Mitt Romney takes center stage as kingmaker this week with his summit hosting current occupants of the 2016 GOP Clown Car. But beware, Republican hopefuls, because it's possible Mitt is really looking over prospects for a running mate.
The Hill:
In the course of the three-day Romney summit being held at a mountain resort in Utah, there will swimming, horseback riding, tennis and talk about global economics, and the GOP presidential prospects who attend will join the others in high praise for the host, Mitt Romney.
It just so happens that if political events were to take certain turns, and the 2012 GOP nominee for president makes a surprise bid for the 2016 nomination, or more likely if a divided and gridlocked GOP turns to Romney as a compromise candidate and statesman, the participants in the Romney summit could raise a billion dollars overnight to support another Romney presidential candidacy, and the political organizers attending the event could organize a full-blown presidential campaign within days, if not hours
Readers of my columns know that within hours of Romney removing himself as a contender for the 2016 nomination, I warned that his withdrawal could well be part of a brilliantly clever plan for him to stay above the fray, let Republican candidates beat each other up and be raked over the coals by the media during the primary season, and then emerge as a consensus compromise nominee of the party.

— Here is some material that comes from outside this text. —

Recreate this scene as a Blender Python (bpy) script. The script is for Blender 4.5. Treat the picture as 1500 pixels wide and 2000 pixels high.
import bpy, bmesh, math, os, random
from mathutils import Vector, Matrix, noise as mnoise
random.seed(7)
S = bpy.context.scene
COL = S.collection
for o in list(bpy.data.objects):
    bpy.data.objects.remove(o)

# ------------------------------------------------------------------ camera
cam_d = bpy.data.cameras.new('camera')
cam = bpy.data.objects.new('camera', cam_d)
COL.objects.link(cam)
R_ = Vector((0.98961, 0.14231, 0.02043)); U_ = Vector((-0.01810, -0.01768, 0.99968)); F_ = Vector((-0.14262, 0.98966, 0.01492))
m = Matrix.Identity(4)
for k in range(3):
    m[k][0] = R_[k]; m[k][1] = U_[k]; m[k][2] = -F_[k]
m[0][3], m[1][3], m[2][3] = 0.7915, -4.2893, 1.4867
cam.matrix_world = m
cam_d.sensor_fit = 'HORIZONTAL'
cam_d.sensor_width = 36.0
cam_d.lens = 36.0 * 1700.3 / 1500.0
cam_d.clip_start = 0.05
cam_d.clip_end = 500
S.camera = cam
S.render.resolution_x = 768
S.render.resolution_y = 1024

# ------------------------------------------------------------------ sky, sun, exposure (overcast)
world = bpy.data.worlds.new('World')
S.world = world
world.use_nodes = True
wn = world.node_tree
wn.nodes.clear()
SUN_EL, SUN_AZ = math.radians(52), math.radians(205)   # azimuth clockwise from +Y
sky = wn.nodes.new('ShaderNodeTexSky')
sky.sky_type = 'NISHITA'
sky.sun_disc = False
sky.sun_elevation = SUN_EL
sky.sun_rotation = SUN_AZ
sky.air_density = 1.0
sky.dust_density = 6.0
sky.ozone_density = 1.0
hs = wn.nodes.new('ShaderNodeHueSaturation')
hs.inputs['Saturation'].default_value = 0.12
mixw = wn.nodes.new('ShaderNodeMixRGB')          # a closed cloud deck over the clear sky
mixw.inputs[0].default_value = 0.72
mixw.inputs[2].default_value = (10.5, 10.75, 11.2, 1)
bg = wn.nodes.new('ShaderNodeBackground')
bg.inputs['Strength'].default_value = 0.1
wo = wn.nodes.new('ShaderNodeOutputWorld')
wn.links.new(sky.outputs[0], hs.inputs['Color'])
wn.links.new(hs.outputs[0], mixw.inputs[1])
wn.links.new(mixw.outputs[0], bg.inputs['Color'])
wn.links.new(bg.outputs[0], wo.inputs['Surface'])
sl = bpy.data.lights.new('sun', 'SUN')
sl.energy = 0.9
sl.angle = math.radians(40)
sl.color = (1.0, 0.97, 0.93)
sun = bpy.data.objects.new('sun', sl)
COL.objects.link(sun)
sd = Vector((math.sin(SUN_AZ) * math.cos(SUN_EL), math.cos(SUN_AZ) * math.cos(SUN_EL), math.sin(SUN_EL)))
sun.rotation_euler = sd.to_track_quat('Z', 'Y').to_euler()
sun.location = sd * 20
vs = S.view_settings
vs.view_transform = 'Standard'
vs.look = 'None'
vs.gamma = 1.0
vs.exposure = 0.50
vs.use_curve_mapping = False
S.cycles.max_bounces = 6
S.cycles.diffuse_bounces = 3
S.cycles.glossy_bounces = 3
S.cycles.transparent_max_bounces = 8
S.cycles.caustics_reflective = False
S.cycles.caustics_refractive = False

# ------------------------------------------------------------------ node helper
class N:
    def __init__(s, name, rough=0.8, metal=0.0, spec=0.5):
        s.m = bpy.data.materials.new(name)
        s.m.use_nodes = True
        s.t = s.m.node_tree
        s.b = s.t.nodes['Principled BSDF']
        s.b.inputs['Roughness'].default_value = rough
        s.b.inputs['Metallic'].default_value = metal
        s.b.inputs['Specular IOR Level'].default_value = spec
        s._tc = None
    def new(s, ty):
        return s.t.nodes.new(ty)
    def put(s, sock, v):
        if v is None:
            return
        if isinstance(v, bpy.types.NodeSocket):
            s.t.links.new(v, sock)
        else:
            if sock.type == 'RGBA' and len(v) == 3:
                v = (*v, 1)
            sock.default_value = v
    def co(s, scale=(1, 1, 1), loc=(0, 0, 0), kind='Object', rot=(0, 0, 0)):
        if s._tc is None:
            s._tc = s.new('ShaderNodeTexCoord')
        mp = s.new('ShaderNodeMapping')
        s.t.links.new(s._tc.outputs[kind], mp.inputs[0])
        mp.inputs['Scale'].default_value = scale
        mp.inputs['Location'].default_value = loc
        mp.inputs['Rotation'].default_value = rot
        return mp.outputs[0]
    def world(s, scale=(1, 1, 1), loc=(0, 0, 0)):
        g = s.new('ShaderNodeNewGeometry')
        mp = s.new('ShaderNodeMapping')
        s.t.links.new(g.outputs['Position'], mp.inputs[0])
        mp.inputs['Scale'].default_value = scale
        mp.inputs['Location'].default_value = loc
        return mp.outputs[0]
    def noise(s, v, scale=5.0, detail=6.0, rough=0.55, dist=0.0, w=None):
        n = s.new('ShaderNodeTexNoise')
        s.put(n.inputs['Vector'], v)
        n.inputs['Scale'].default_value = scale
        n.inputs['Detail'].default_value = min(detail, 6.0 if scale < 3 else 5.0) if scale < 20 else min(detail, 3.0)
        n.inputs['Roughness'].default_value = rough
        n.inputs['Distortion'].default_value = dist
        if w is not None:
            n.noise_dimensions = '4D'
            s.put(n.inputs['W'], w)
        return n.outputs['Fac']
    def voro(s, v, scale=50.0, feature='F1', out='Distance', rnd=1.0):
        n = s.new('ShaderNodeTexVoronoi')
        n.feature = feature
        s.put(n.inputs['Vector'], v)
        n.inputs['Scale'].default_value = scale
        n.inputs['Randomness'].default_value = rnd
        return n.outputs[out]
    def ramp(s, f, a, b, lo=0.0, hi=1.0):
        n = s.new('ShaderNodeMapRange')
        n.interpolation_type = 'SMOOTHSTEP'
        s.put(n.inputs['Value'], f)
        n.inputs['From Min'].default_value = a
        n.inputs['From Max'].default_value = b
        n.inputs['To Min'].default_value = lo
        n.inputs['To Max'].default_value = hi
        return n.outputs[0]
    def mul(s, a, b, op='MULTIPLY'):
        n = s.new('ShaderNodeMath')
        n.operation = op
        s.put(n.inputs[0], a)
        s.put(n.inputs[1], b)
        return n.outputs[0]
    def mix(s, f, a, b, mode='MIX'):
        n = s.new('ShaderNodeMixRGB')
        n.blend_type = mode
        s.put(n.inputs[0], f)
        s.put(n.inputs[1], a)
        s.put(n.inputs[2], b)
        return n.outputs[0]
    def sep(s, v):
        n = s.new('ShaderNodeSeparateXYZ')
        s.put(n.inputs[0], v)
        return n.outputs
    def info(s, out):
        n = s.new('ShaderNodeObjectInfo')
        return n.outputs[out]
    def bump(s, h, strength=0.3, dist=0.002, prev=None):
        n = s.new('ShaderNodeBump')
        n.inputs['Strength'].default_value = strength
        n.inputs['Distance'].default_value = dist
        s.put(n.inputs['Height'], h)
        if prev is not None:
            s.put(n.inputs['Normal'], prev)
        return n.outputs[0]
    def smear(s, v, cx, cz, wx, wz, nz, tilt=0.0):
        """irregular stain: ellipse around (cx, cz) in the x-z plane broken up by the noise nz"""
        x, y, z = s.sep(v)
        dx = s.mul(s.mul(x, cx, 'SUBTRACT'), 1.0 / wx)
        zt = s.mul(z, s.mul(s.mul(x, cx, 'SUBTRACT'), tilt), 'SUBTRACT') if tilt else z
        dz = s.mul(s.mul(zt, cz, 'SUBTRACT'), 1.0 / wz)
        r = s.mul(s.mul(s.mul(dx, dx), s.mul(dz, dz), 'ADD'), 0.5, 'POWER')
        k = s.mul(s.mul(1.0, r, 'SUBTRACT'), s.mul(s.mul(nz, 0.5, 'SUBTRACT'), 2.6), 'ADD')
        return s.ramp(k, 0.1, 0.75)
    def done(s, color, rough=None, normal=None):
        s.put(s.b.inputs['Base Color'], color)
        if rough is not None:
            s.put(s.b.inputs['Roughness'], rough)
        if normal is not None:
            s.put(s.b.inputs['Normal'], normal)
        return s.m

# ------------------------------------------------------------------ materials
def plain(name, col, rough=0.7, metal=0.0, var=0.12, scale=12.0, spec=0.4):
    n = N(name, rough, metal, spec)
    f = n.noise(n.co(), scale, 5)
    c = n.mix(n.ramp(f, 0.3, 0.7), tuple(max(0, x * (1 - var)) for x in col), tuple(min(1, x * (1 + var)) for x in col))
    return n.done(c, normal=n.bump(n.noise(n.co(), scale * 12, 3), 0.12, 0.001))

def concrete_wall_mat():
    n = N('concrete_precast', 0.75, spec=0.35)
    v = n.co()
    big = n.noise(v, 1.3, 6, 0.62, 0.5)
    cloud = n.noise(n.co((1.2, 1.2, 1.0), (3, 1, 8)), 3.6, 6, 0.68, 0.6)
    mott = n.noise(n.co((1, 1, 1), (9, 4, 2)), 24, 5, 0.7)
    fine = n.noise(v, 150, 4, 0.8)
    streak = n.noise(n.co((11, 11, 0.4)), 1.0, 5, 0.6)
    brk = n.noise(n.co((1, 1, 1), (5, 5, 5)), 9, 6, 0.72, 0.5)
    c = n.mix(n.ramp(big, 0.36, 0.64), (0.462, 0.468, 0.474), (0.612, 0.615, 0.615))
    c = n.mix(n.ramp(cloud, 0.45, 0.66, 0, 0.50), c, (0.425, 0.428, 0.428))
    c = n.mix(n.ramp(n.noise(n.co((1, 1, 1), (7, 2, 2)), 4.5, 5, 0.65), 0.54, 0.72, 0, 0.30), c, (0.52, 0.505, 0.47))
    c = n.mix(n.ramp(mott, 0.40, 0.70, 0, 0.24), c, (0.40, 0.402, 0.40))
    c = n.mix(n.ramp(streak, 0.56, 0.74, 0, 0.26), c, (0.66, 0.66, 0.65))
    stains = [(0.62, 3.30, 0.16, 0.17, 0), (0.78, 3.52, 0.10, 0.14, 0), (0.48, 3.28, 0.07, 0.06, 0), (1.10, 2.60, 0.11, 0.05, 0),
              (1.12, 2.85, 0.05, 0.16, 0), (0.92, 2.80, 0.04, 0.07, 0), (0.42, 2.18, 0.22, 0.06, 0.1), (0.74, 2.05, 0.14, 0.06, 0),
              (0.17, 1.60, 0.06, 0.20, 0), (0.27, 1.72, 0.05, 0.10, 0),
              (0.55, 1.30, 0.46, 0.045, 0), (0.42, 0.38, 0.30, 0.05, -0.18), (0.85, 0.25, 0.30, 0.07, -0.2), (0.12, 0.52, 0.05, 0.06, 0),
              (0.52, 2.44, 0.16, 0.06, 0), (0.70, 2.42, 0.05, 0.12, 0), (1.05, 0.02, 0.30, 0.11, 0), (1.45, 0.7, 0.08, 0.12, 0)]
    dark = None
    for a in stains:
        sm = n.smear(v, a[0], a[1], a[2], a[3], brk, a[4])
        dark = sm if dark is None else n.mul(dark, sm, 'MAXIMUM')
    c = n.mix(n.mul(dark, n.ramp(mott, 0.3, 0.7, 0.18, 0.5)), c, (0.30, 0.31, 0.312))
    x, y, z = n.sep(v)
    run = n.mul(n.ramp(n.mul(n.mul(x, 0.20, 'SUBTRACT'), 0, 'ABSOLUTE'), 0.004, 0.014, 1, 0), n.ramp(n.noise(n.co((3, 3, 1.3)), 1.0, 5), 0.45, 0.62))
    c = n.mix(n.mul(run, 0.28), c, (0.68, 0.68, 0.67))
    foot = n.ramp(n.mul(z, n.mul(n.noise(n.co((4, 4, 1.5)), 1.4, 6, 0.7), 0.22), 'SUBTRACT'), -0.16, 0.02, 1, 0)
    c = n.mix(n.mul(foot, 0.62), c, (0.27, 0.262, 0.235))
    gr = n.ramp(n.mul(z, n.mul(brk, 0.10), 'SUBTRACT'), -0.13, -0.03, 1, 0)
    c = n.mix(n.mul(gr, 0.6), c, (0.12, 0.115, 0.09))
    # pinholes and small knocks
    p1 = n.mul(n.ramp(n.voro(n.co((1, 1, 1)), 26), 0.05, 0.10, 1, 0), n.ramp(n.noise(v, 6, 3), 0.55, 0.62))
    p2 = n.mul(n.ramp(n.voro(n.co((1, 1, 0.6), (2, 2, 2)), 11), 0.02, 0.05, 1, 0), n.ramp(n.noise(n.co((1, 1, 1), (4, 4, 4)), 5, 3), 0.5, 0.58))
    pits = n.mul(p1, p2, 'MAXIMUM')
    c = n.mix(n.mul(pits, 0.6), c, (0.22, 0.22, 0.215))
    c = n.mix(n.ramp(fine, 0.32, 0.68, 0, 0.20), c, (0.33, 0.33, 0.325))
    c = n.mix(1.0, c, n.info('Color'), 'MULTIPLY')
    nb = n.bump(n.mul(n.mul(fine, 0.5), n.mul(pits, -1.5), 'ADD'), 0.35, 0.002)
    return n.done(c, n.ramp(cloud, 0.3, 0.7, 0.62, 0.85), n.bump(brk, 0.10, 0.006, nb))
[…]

If Romney had been pursuing such a Machiavellian maneuver, can anyone deny that events since that day have worked with picture-perfect clarity to make the Romney for president scenario look increasingly plausible?
First, for any Romney for president plot to succeed, the Republicans would have to face a list of candidates so long and unwieldy that the GOP debates shape up as a farce that would diminish all candidates by comparison to Romney, and the mathematics would have to be such that a group of bunched candidates receiving 10 to 20 percent of the vote leads to pre-convention gridlock. Check that box, right?
Second, any Romney plot for the nomination requires the overwhelming GOP front-runner at the time Romney withdrew, former Gov. Jeb Bush (R-Fla.), to fall flat and lose the inevitability that he appeared to have at the time. Check that box, yes?
Remember, I predicted it last month. Do not underestimate Mitt Romney's hunger for the power of the presidency. Or Ann's.